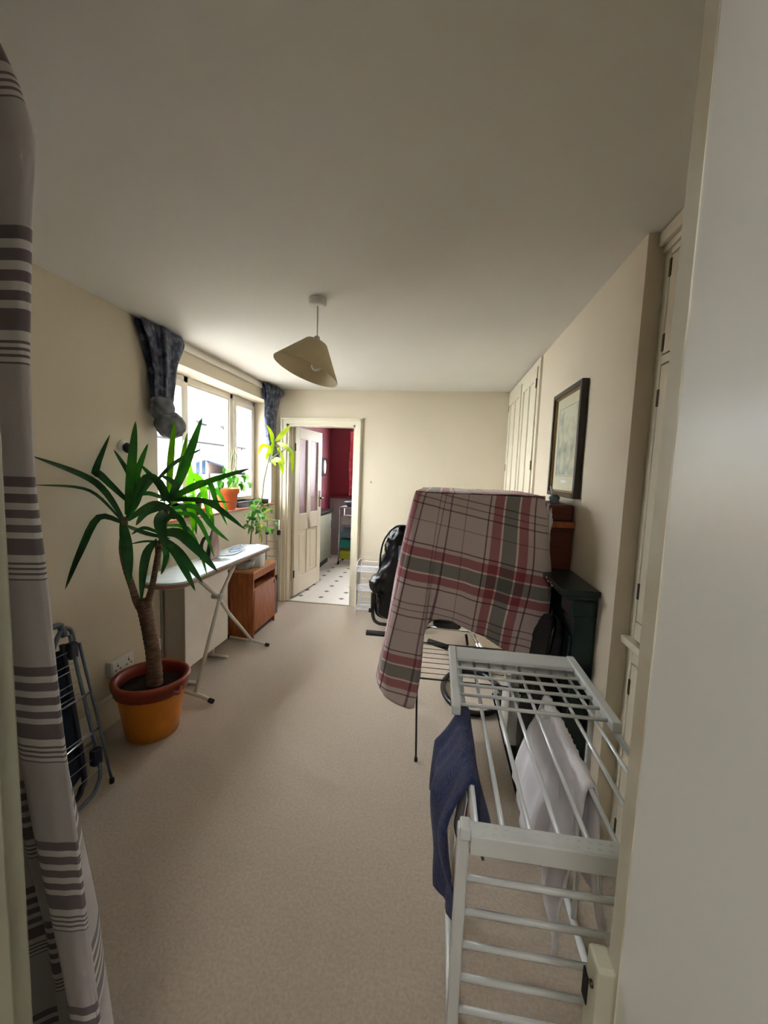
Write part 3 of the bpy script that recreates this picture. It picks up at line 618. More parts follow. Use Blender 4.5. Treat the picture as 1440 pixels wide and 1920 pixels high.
for p, q in (((-1.72, 2.448, .018), (-1.695, 2.438, .018)), ((-1.425, 2.36, .018), (-1.395, 2.352, .016))): T('rubber_foot', 'rubber', la, [p, q], .0155, 10)
lb = T('leg', 'ironleg', ib, [(-1.575, 2.44, BZ-.045), (-1.56, 2.70, .60), (-1.56, 2.86, .42), (-1.56, 3.26, .03)], .013, 10, sm=1)
T('foot_bar', 'ironleg', lb, [(-1.80, 3.32, .018), (-1.60, 3.27, .028), (-1.56, 3.262, .03), (-1.48, 3.25, .026), (-1.41, 3.24, .016)], .013, 10, sm=4)
for p, q in (((-1.83, 3.328, .018), (-1.80, 3.32, .018)), ((-1.43, 3.242, .018), (-1.40, 3.238, .016))): T('rubber_foot', 'rubber', lb, [p, q], .0155, 10)
T('pivot', 'ironleg', ib, [(-1.515, 2.70, .60), (-1.60, 2.70, .60)], .02, 12); B('pivot_collar', 'ironleg', ib, ((-1.535, 2.672, .575), (-1.522, 2.728, .625)), bev=.005)

# steam iron standing on its heel + coiled cord
ir = thing('steam_iron', 'dark iron standing upright on its heel on the ironing board', 'iron', (-1.64, 2.75, BZ))
def iron_sec(t_): return .055*(1-t_**2.2)**.6
bm = bmesh.new(); rings = []
for i in range(13):
    t_ = i/12; hw = max(iron_sec(t_), .003); z = BZ+.01+.225*t_; th = .05*(1-t_)+.012
    rings.append([bm.verts.new(p) for p in ((-1.615, 2.75-hw, z), (-1.615, 2.75+hw, z), (-1.615-th*.6, 2.75+hw*.9, z), (-1.615-th, 2.75+hw*.4, z), (-1.615-th, 2.75-hw*.4, z), (-1.615-th*.6, 2.75-hw*.9, z))])
for a_, b_ in zip(rings, rings[1:]):
    for k in range(6): f = bm.faces.new((a_[k], a_[(k+1) % 6], b_[(k+1) % 6], b_[k])); f.smooth = True
bm.faces.new(rings[0][::-1]); bm.faces.new(rings[-1]); mesh('body', bm, 'kc', ir)
bm = bmesh.new(); a_ = []; b_ = []
for i in range(13): t_ = i/12; hw = max(iron_sec(t_)*1.06, .002); a_.append((2.75-hw, BZ+.008+.23*t_)); b_.append((2.75+hw, BZ+.008+.23*t_))
pts = a_+b_[::-1]; A = [bm.verts.new((-1.606, y, z)) for y, z in pts]; D = [bm.verts.new((-1.614, y, z)) for y, z in pts]; bm.faces.new(A); bm.faces.new(D[::-1])
for k in range(len(A)): bm.faces.new((A[k], D[k], D[(k+1) % len(A)], A[(k+1) % len(A)]))
mesh('soleplate', bm, 'irons', ir)
T('handle', 'kc', ir, [(-1.655, 2.75, BZ+.02), (-1.70, 2.75, BZ+.03), (-1.715, 2.75, BZ+.09), (-1.69, 2.75, BZ+.15), (-1.645, 2.75, BZ+.16)], .013, 10, sm=5); B('heel', 'kc', ir, ((-1.70, 2.70, BZ), (-1.61, 2.80, BZ+.014)), bev=.005)
cp_ = []
for i in range(150):
    a = i/150*2*PI*3.3; r = .035+.008*math.sin(i*.21); cp_.append((-1.60+r*1.2*math.cos(a)-.0002*i, 3.02+r*1.7*math.sin(a)+.0007*i, BZ+.006+.009*abs(math.sin(i*.09))+i*.00012))
tail = [(-1.65, 2.79, BZ+.03), (-1.62, 2.85, BZ+.006), (-1.56, 2.9, BZ+.005), (-1.55, 2.97, BZ+.006)]
tag(T('iron_cord', 'cordw', None, smooth_path(tail+[cp_[0]], 8)[:-1]+cp_, .0045, 8), 'white and blue cord coiled on the ironing board behind the iron', 'cord')

# ================================================================== BEDSIDE CABINET
cbx0, cbx1, cby0, cby1, cbz = -1.838, -1.60, 3.36, 3.85, .60
bc = thing('bedside_cabinet', 'teak bedside cabinet with an open niche and one door, under the board end', 'cabinet', (-1.65, 3.3, 0))
th = .018
B('side_panel', 'wood', bc, ((cbx0, cby0, .0), (cbx1-.001, cby0+th, cbz)), bev=.001); B('side_panel', 'wood', bc, ((cbx0, cby1-th, .0), (cbx1-.001, cby1, cbz)), bev=.001)
B('top', 'woodlt', bc, ((cbx0-.004, cby0-.006, cbz), (cbx1+.006, cby1+.006, cbz+.02)), bev=.003); B('top_rail', 'wood', bc, ((cbx1-.018, cby0+th, cbz-.06), (cbx1, cby1-th, cbz)), bev=.001)
B('back_panel', 'wooddk', bc, ((cbx0, cby0+th, .04), (cbx0+.008, cby1-th, cbz))); B('shelf', 'wood', bc, ((cbx0+.008, cby0+th, .44), (cbx1-.004, cby1-th, .456))); B('bottom_panel', 'wood', bc, ((cbx0, cby0+th, .045), (cbx1-.02, cby1-th, .06)))
d = B('door', 'wood', bc, ((cbx1-.016, cby0+th+.002, .06), (cbx1+.002, cby1-th-.002, .437)), bev=.002); B('plinth', 'wooddk', bc, ((cbx0, cby0+th, 0), (cbx1-.03, cby1-th, .045)))
B('finger_pull', 'wooddk', d, ((cbx1+.001, cby1-th-.03, .40), (cbx1+.006, cby1-th-.012, .432)))
TZ = cbz+.02
JX, JY = -1.655, 3.56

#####

## The exercise
Reproduce the material above in full, exactly, with no images.

## Exercise response
Write part 3 of the bpy script that recreates this picture. It picks up at line 618. More parts follow. Use Blender 4.5. Treat the picture as 1440 pixels wide and 1920 pixels high.
for p, q in (((-1.72, 2.448, .018), (-1.695, 2.438, .018)), ((-1.425, 2.36, .018), (-1.395, 2.352, .016))): T('rubber_foot', 'rubber', la, [p, q], .0155, 10)
lb = T('leg', 'ironleg', ib, [(-1.575, 2.44, BZ-.045), (-1.56, 2.70, .60), (-1.56, 2.86, .42), (-1.56, 3.26, .03)], .013, 10, sm=1)
T('foot_bar', 'ironleg', lb, [(-1.80, 3.32, .018), (-1.60, 3.27, .028), (-1.56, 3.262, .03), (-1.48, 3.25, .026), (-1.41, 3.24, .016)], .013, 10, sm=4)
for p, q in (((-1.83, 3.328, .018), (-1.80, 3.32, .018)), ((-1.43, 3.242, .018), (-1.40, 3.238, .016))): T('rubber_foot', 'rubber', lb, [p, q], .0155, 10)
T('pivot', 'ironleg', ib, [(-1.515, 2.70, .60), (-1.60, 2.70, .60)], .02, 12); B('pivot_collar', 'ironleg', ib, ((-1.535, 2.672, .575), (-1.522, 2.728, .625)), bev=.005)

# steam iron standing on its heel + coiled cord
ir = thing('steam_iron', 'dark iron standing upright on its heel on the ironing board', 'iron', (-1.64, 2.75, BZ))
def iron_sec(t_): return .055*(1-t_**2.2)**.6
bm = bmesh.new(); rings = []
for i in range(13):
    t_ = i/12; hw = max(iron_sec(t_), .003); z = BZ+.01+.225*t_; th = .05*(1-t_)+.012
    rings.append([bm.verts.new(p) for p in ((-1.615, 2.75-hw, z), (-1.615, 2.75+hw, z), (-1.615-th*.6, 2.75+hw*.9, z), (-1.615-th, 2.75+hw*.4, z), (-1.615-th, 2.75-hw*.4, z), (-1.615-th*.6, 2.75-hw*.9, z))])
for a_, b_ in zip(rings, rings[1:]):
    for k in range(6): f = bm.faces.new((a_[k], a_[(k+1) % 6], b_[(k+1) % 6], b_[k])); f.smooth = True
bm.faces.new(rings[0][::-1]); bm.faces.new(rings[-1]); mesh('body', bm, 'kc', ir)
bm = bmesh.new(); a_ = []; b_ = []
for i in range(13): t_ = i/12; hw = max(iron_sec(t_)*1.06, .002); a_.append((2.75-hw, BZ+.008+.23*t_)); b_.append((2.75+hw, BZ+.008+.23*t_))
pts = a_+b_[::-1]; A = [bm.verts.new((-1.606, y, z)) for y, z in pts]; D = [bm.verts.new((-1.614, y, z)) for y, z in pts]; bm.faces.new(A); bm.faces.new(D[::-1])
for k in range(len(A)): bm.faces.new((A[k], D[k], D[(k+1) % len(A)], A[(k+1) % len(A)]))
mesh('soleplate', bm, 'irons', ir)
T('handle', 'kc', ir, [(-1.655, 2.75, BZ+.02), (-1.70, 2.75, BZ+.03), (-1.715, 2.75, BZ+.09), (-1.69, 2.75, BZ+.15), (-1.645, 2.75, BZ+.16)], .013, 10, sm=5); B('heel', 'kc', ir, ((-1.70, 2.70, BZ), (-1.61, 2.80, BZ+.014)), bev=.005)
cp_ = []
for i in range(150):
    a = i/150*2*PI*3.3; r = .035+.008*math.sin(i*.21); cp_.append((-1.60+r*1.2*math.cos(a)-.0002*i, 3.02+r*1.7*math.sin(a)+.0007*i, BZ+.006+.009*abs(math.sin(i*.09))+i*.00012))
tail = [(-1.65, 2.79, BZ+.03), (-1.62, 2.85, BZ+.006), (-1.56, 2.9, BZ+.005), (-1.55, 2.97, BZ+.006)]
tag(T('iron_cord', 'cordw', None, smooth_path(tail+[cp_[0]], 8)[:-1]+cp_, .0045, 8), 'white and blue cord coiled on the ironing board behind the iron', 'cord')

# ================================================================== BEDSIDE CABINET
cbx0, cbx1, cby0, cby1, cbz = -1.838, -1.60, 3.36, 3.85, .60
bc = thing('bedside_cabinet', 'teak bedside cabinet with an open niche and one door, under the board end', 'cabinet', (-1.65, 3.3, 0))
th = .018
B('side_panel', 'wood', bc, ((cbx0, cby0, .0), (cbx1-.001, cby0+th, cbz)), bev=.001); B('side_panel', 'wood', bc, ((cbx0, cby1-th, .0), (cbx1-.001, cby1, cbz)), bev=.001)
B('top', 'woodlt', bc, ((cbx0-.004, cby0-.006, cbz), (cbx1+.006, cby1+.006, cbz+.02)), bev=.003); B('top_rail', 'wood', bc, ((cbx1-.018, cby0+th, cbz-.06), (cbx1, cby1-th, cbz)), bev=.001)
B('back_panel', 'wooddk', bc, ((cbx0, cby0+th, .04), (cbx0+.008, cby1-th, cbz))); B('shelf', 'wood', bc, ((cbx0+.008, cby0+th, .44), (cbx1-.004, cby1-th, .456))); B('bottom_panel', 'wood', bc, ((cbx0, cby0+th, .045), (cbx1-.02, cby1-th, .06)))
d = B('door', 'wood', bc, ((cbx1-.016, cby0+th+.002, .06), (cbx1+.002, cby1-th-.002, .437)), bev=.002); B('plinth', 'wooddk', bc, ((cbx0, cby0+th, 0), (cbx1-.03, cby1-th, .045)))
B('finger_pull', 'wooddk', d, ((cbx1+.001, cby1-th-.03, .40), (cbx1+.006, cby1-th-.012, .432)))
TZ = cbz+.02
JX, JY = -1.655, 3.56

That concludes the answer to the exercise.